There was panic on the set as – with Mimi on the brink of death in Act IV – Hervieux carried Lord offstage, as both opera stars remained fully in character. Hervieux then returned onstage carrying Lord’s understudy in his arms.
“I placed her in the bed and of course, the audience then realized that something was up, because Marie-Josée is black and the understudy was white. 
“But like they say,” Hervieux adds, “The show must go on.”
Then last week, when Hervieux boycotted rehearsals of L’OdeM’s restaging of Johann Strauss II’s three-act Viennese operetta Die Fledermaus, which premieres at Montreal’s Salle Wilfred-Pelletier on January 26 – Hervieux called it a “vocal-cord strike” – it was a healthy Marie-Josée Lord who had Hervieux’s back. 
Hervieux was upset that Die Fledermaus publicity materials featured a model instead of the Montreal cast. In fact, L’OdeM’s advertising campaign for this 2012-2013 season features models instead of performers.
“What I know is that at L’Opéra de Montréal soloists have fought for many years to have their faces used to promote [their operas],” Lord told Le Journal de Montreal this week. “The only time my photo was used was on a poster for Starmania Opéra [in 2009].”
L’Opéra de Montréal did an about-face, issuing a French statement on January 9 that said, “Since 2006, our advertising strategy has had two objectives: to establish a brand and to build the audience of tomorrow… [but] for the good of the company, our public and our artists, the administration will review its promotional strategy not only for Die Fledermaus, but also for the season's two subsequent productions, Dead Man Walking and Manon.”
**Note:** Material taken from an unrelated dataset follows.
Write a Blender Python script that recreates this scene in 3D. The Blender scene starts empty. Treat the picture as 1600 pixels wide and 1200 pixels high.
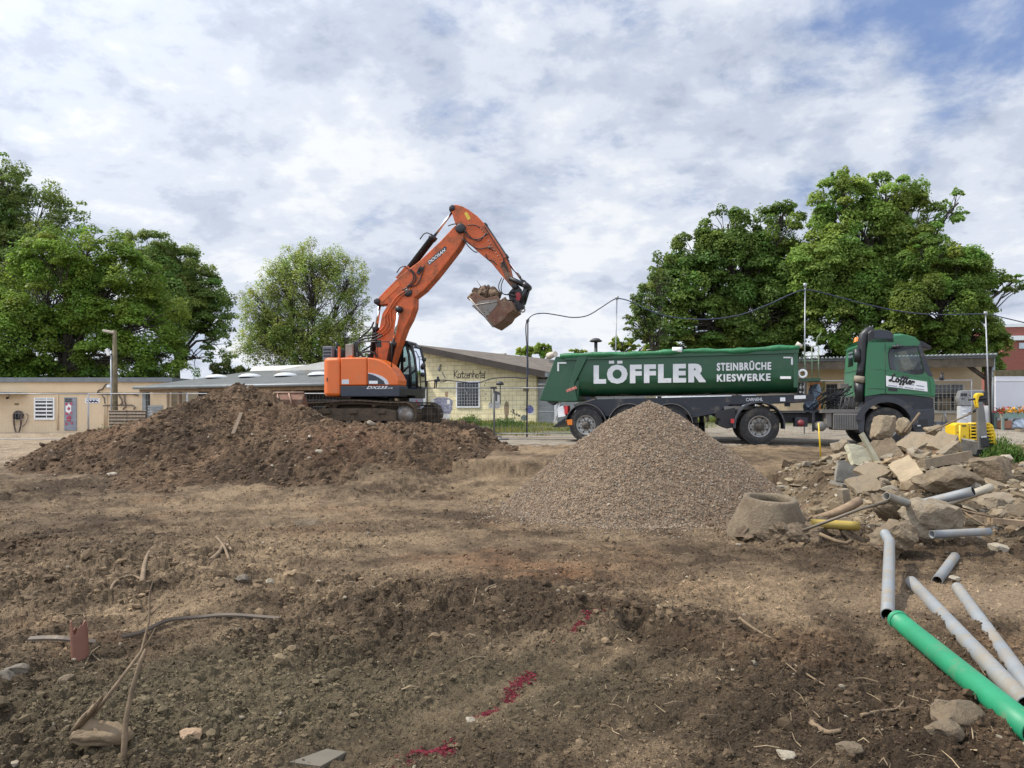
import bpy, bmesh, math, random
import numpy as np
from mathutils import Vector, Matrix, Euler
random.seed(7)
rng = np.random.default_rng(7)
sc = bpy.context.scene
COL = sc.collection
R = math.radians
DENOISE = True
# ------------------------------------------------------------------ camera, sky, sun
cam = bpy.data.objects.new('camera', bpy.data.cameras.new('camera'))
COL.objects.link(cam)
cam.location = (0, 0, 1.0)
cam.rotation_euler = (R(90), 0, 0)
cam.data.sensor_width = 36.0
cam.data.lens = 27.0
cam.data.shift_y = 0.025
cam.data.clip_start = 0.1
cam.data.clip_end = 3000
sc.camera = cam
sc.view_settings.view_transform = 'Standard'
sc.view_settings.look = 'None'
sc.view_settings.exposure = 0.1
sc.view_settings.gamma = 1.0
sc.cycles.use_denoising = DENOISE
SUN_EL, SUN_AZ = 52.0, -80.0          # azimuth clockwise from +Y: left and behind the scene
sdir = Vector((math.sin(R(SUN_AZ))*math.cos(R(SUN_EL)), math.cos(R(SUN_AZ))*math.cos(R(SUN_EL)), math.sin(R(SUN_EL))))
sl = bpy.data.lights.new('sun', 'SUN'); sl.energy = 4.2; sl.angle = R(1.5); sl.color = (1.0, 0.93, 0.81)
so = bpy.data.objects.new('sun', sl); COL.objects.link(so)
so.rotation_euler = sdir.to_track_quat('Z', 'Y').to_euler(); so.location = (-20, 20, 40)

def make_world():
    w = bpy.data.worlds.new('World'); sc.world = w; w.use_nodes = True
    nt = w.node_tree; nt.nodes.clear(); N = nt.nodes.new; L = nt.links.new
    def math_(op, a, b=None):
        n = N('ShaderNodeMath'); n.operation = op
        for i, q in enumerate((a, b)):
            if q is None: continue
            if isinstance(q, (int, float)): n.inputs[i].default_value = q
            else: L(q, n.inputs[i])
        return n.outputs[0]
    def ramp(f, stops):
        n = N('ShaderNodeValToRGB'); L(f, n.inputs[0]); e = n.color_ramp.elements
        e[0].position, e[0].color = stops[0][0], stops[0][1]
        e[1].position, e[1].color = stops[-1][0], stops[-1][1]
        for p, c in stops[1:-1]:
            q = e.new(p); q.color = c
        n.color_ramp.interpolation = 'EASE'
        return n.outputs[0]
    def mix(f, a, b):
        n = N('ShaderNodeMix'); n.data_type = 'RGBA'; L(f, n.inputs[0]); L(a, n.inputs[6]); L(b, n.inputs[7]); return n.outputs[2]
    sky = N('ShaderNodeTexSky'); sky.sky_type = 'NISHITA'; sky.sun_disc = False
    sky.sun_elevation = R(SUN_EL); sky.sun_rotation = R(SUN_AZ % 360)
    sky.air_density = 1.0; sky.dust_density = 0.6; sky.ozone_density = 1.2
    tc = N('ShaderNodeTexCoord'); sep = N('ShaderNodeSeparateXYZ'); L(tc.outputs['Generated'], sep.inputs[0])
    zz = math_('ADD', math_('MAXIMUM', sep.outputs[2], 0.0), 0.30)
    cx = math_('DIVIDE', sep.outputs[0], zz); cy = math_('DIVIDE', sep.outputs[1], zz)
    cmb = N('ShaderNodeCombineXYZ'); L(cx, cmb.inputs[0]); L(cy, cmb.inputs[1])
    def noise(scale, detail, rough, dist, off=(0, 0, 0), stretch=(1, 1, 1), rot=0):
        mp = N('ShaderNodeMapping'); mp.inputs['Location'].default_value = off; mp.inputs['Scale'].default_value = stretch
        mp.inputs['Rotation'].default_value = (0, 0, rot)
        L(cmb.outputs[0], mp.inputs[0])
        n = N('ShaderNodeTexNoise'); n.noise_dimensions = '3D'
        n.inputs['Scale'].default_value = scale; n.inputs['Detail'].default_value = detail
        n.inputs['Roughness'].default_value = rough; n.inputs['Distortion'].default_value = dist
        L(mp.outputs[0], n.inputs['Vector']); return n.outputs[0]
    big = noise(0.8, 4, 0.5, 0.2, CLOUD_OFF, (1, 1.1, 1), 0.5)
    puff = noise(4.6, 10, 0.60, 0.15, (3.1, 1.7, 0.3), (1, 1.0, 1), 0.5)
    shade = noise(2.6, 8, 0.56, 0.25, (8.2, 4.1, 2.0), (0.85, 1.0, 1), 0.35)
    fine = noise(9.0, 8, 0.62, 0.2, (1.2, 7.7, 5.0), (0.95, 1.0, 1), 0.4)
    cov = math_('ADD', math_('MULTIPLY', big, 0.55), math_('MULTIPLY', puff, 0.45))
    gap = ramp(cov, [(GAP0, (0, 0, 0, 1)), (GAP0+0.14, (1, 1, 1, 1))])
    lum = math_('ADD', math_('MULTIPLY', shade, 0.62), math_('ADD', math_('MULTIPLY', puff, -0.42), math_('MULTIPLY', fine, 0.26)))
    lum = math_('ADD', lum, math_('MULTIPLY', math_('SUBTRACT', 0.42, math_('MINIMUM', math_('MAXIMUM', sep.outputs[2], 0.0), 0.42)), 0.16))
    K = 9.2
    def c(r, g, b): return (r*K, g*K, b*K, 1)
    cl = ramp(lum, [(0.125, c(0.46, 0.525, 0.66)), (0.20, c(0.60, 0.665, 0.79)), (0.275, c(0.755, 0.81, 0.915)), (0.37, c(0.93, 0.96, 1.0))])
    # cloud is brighter round the veiled sun; unseen sky behind the viewer is raised as added fill light
    dt = N('ShaderNodeVectorMath'); dt.operation = 'DOT_PRODUCT'; L(tc.outputs['Generated'], dt.inputs[0]); dt.inputs[1].default_value = tuple(sdir)
    glow = math_('MULTIPLY', math_('POWER', math_('MAXIMUM', dt.outputs['Value'], 0.0), 5.0), 1.6)
    mr = N('ShaderNodeMapRange'); mr.interpolation_type = 'SMOOTHSTEP'; L(sep.outputs[1], mr.inputs[0])
    mr.inputs[1].default_value = 0.25; mr.inputs[2].default_value = -0.5; mr.inputs[3].default_value = 1.0; mr.inputs[4].default_value = 1.9
    vm = N('ShaderNodeVectorMath'); vm.operation = 'SCALE'; L(cl, vm.inputs[0]); L(math_('ADD', mr.outputs[0], glow), vm.inputs['Scale'])
    bl = N('ShaderNodeVectorMath'); bl.operation = 'ADD'; bl.inputs[1].default_value = (0.35, 1.0, 3.0)
    bs = N('ShaderNodeVectorMath'); bs.operation = 'SCALE'; L(sky.outputs[0], bs.inputs[0]); bs.inputs['Scale'].default_value = 0.6; L(bs.outputs[0], bl.inputs[0])
    gm = math_('MULTIPLY', gap, 0.8)
    col = mix(gm, vm.outputs[0], bl.outputs[0])
    bg = N('ShaderNodeBackground'); L(col, bg.inputs[0]); bg.inputs[1].default_value = 0.1
    out = N('ShaderNodeOutputWorld'); L(bg.outputs[0], out.inputs[0])
    w.cycles.sampling_method = 'MANUAL'; w.cycles.sample_map_resolution = 512
CLOUD_OFF = (4.4, 6.6, 4.0); GAP0 = 0.548
make_world()

# ------------------------------------------------------------------ helpers
def W(px, py, Y):
    "a point of the photograph taken to its real distance Y"
    return Vector(((px-800)/1200*Y, Y, 1.0+(640-py)/1200*Y))

MATS = {}
def mat(name, col, rough=0.6, metal=0.0, var=0.15, scale=3.0, bump=0.0, bscale=40.0, dirt=None, dscale=2.0, damt=0.5, spec=0.5, coat=0.0, col2=None):
    if name in MATS: return MATS[name]
    m = bpy.data.materials.new(name); m.use_nodes = True
    nt = m.node_tree; N = nt.nodes.new; L = nt.links.new
    b = nt.nodes['Principled BSDF']
    b.inputs['Roughness'].default_value = rough; b.inputs['Metallic'].default_value = metal
    b.inputs['Specular IOR Level'].default_value = spec
    b.inputs['Coat Weight'].default_value = coat
    tc = N('ShaderNodeTexCoord')
    n = N('ShaderNodeTexNoise'); n.inputs['Scale'].default_value = scale; n.inputs['Detail'].default_value = 6; n.inputs['Roughness'].default_value = 0.62
    L(tc.outputs['Object'], n.inputs['Vector'])
    r = N('ShaderNodeValToRGB'); L(n.outputs[0], r.inputs[0])
    c2 = col2 or tuple(min(1, c*(1+var)) for c in col)
    c1 = tuple(c*(1-var) for c in col)
    r.color_ramp.elements[0].position = 0.32; r.color_ramp.elements[0].color = (*c1, 1)
    r.color_ramp.elements[1].position = 0.68; r.color_ramp.elements[1].color = (*c2, 1)
    out = r.outputs[0]
    if dirt:
        n2 = N('ShaderNodeTexNoise'); n2.inputs['Scale'].default_value = dscale; n2.inputs['Detail'].default_value = 9; n2.inputs['Roughness'].default_value = 0.68
        L(tc.outputs['Object'], n2.inputs['Vector'])
        r2 = N('ShaderNodeValToRGB'); L(n2.outputs[0], r2.inputs[0])
        lo = 0.72-0.5*damt
        r2.color_ramp.elements[0].position = lo; r2.color_ramp.elements[0].color = (0, 0, 0, 1)
        r2.color_ramp.elements[1].position = min(1, lo+0.2); r2.color_ramp.elements[1].color = (min(1, .45+damt*.6),)*3+(1,)
        mx = N('ShaderNodeMix'); mx.data_type = 'RGBA'; L(r2.outputs[0], mx.inputs[0]); L(out, mx.inputs[6]); mx.inputs[7].default_value = (*dirt, 1)
        out = mx.outputs[2]
        mr = N('ShaderNodeMapRange'); L(r2.outputs[0], mr.inputs[0]); mr.inputs[3].default_value = rough; mr.inputs[4].default_value = max(rough, 0.85)
        L(mr.outputs[0], b.inputs['Roughness'])
    L(out, b.inputs['Base Color'])
    if bump:
        n3 = N('ShaderNodeTexNoise'); n3.inputs['Scale'].default_value = bscale; n3.inputs['Detail'].default_value = 8; n3.inputs['Roughness'].default_value = 0.65
        L(tc.outputs['Object'], n3.inputs['Vector'])
        bp = N('ShaderNodeBump'); bp.inputs['Strength'].default_value = min(1, bump); bp.inputs['Distance'].default_value = 0.5/bscale*2
        L(n3.outputs[0], bp.inputs['Height']); L(bp.outputs[0], b.inputs['Normal'])
    MATS[name] = m
    return m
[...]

When I asked Hervieux about it this week, he replied, “We have many great Quebec opera singers doing well around the world, but who in Quebec knows about them, other than the usual two or three? I’m proud of them all, and I want them all to get their due. I understand how advertising and branding work, but if L’Opéra de Montréal doesn’t feature the faces of Quebecois performers in their publicity material, how will audiences here ever learn? 
“I’m not saying my face has to be plastered on every poster,” Hervieux adds, “but I certainly don’t think I should be replaced by a model.”
It’s also true that Hervieux – who has performed on stages around the world, from the La Scala in Milan to the Kirov Opera, not to mention was a principal artist with the Metropolitan Opera of  New York from 2006-2010knows that his longstanding relationship with L’Opéra de Montréal is special and not one to be trifled with.
“I want to thank L’Opéra de Montréal for reacting so quickly and changing this campaign,” he says.
For Die Fledermaus, Hervieux heads a cast made up entirely of Canadians. While this masterpiece by Johann Strauss II, the undisputed master of Viennese operetta, originally  premiered in Vienna in April 1874, this Opera Australia  production has been transposed to 1930s Montreal – with its Westmount mansions and Sin-City Montreal nightclubs – by stage director Oriol Tomas.
While opera remains his passion – Hervieux came to it quite late, at the age of 23 (“I just woke up one day and decided to go for it, and put all my eggs in one basket”) – he also enjoys singing pop music. The ADISQ Award-winning singer’s 2009 pop album Après nous has sold more than 70,000 copies in Quebec alone. 
But whatever you do, don’t call Hervieux a pop artist.
“I’m [just] a singer,” says Hervieux, who idolized the Irish rock band U2 as a teenager. “I’m just lucky that I can sing both the pop and classical repertoires. I cannot say that I see myself as one or the other.”
And if he can sing without a microphone, he prefers it.
As for the new wave of Quebec opera singers making their mark on stages around the world, what does Hervieux think of their growing success? Does their vocal prowess have something to do with the diction in Quebec? Or is there something in the water?
“I don’t know what’s in the water!” Hervieux laughs, then turns serious for another moment. “But Quebec singers are increasingly respected on opera stages around the world and it makes me very proud. What’s important to me is that we talk about opera. For me it is a passion. I sing because I love to sing.”
L'Opéra de Montréal’s production of Die Fledermaus runs at Salle Wilfred-Pelletier at Montreal’s Place des Arts, January 26-29-31 and February 2, at 7:30 pm nightly.


  1. This article states that Hervieux was a leading artist with the Metropolitan Opera for several years. Did he ever sing a single performance with that company? Their database has no listing for him.